No living Lummi person has grown up fluent in the language because of the way their culture was legally suppressed, he says. Their rights to use eagle feathers, peyote, to speak their language, practice their own religious customs and ceremonies were suppressed and banned before the passage of the American Indian Religious Freedom Act of 1978. He talks passionately about how the Lummi still have a living culture and how hard they’ve had to fight for their right to maintain it to this day.

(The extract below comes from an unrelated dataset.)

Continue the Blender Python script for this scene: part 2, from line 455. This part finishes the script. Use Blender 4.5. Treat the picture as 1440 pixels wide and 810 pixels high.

The old artifact collections stored at Western, a small sampling of 150 boxes filled with tools and evidence of human activity thousands of years old, tell a technical story of how Cherry Point was once a site where people created net weights, hammered rocks, fished and hunted. Their decedents today speak about this site’s significance on different levels: spiritual, cultural, historical, economic, personal, sacred — they speak of something worth protecting.

As the boat rests, a feathered ornament in its doorway spins in the wind. There are Seahawks stickers on the walls, a cross above the door and a laminated sheet of The Seaman’s Prayer of Psalms 23 propped up on the counter.

“I’m looking to create empathy, not sympathy,” Julius says. It’s important to know the difference.

He believes that if you have a vision of the future, there’s no room for ambiguity when talking about it.

He believes in saying, “I will,” instead of, “I want to.”

The people who live on the Lummi Nation reservation tell each other about their past, stories about how they used to live and how they came to live at this place. Because if they don’t, they risk losing a part of what binds them together. They work to remember what was worth protecting in the past is worth protecting for the future.